As we all know Halloween is the holiday when we as a nation honor the slut in all her many forms. This year costume retailers are happy to once again offer a wide variety of vaguely inappropriate skin baring ensembles so that the whore in each of us can come out and show the world her ass. But only this web site (that I know of) is offering a review of the best costume options for your inner tramp.
Nothing says pagan holiday like a little pissing off the Catholics. And nothing says "vow breaking former bride of Christ" like a swath of exposed upper arm.
Everyone loves a costume that congers images of furry orgies. When you dress up as “Touch Me Teddy” you exude an air of mystery that will have all of your friends wondering if they should revoke that invite to Thanks Giving. It’ll all be worth it though when you’re the life of the party, after all not only does this costume have this season hot above the elbow armline but everyone knows that all men secretly fantasize about teddy bears.
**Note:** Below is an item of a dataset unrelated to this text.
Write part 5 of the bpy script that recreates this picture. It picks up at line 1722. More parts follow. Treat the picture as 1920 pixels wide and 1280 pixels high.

Proving that even the incredibly uncreative can still dress up like a skank for Halloween! Who needs an actual costume when you have thigh highs?
“You will love her software and the way she de-fragments your hard drive!”
I like to think that this is how everyone from high school remembers me.
Sadly, even with all of these awesome options on the market, yours truly still hasn’t settled on a costume idea – I may never top last year’s light up jellyfish.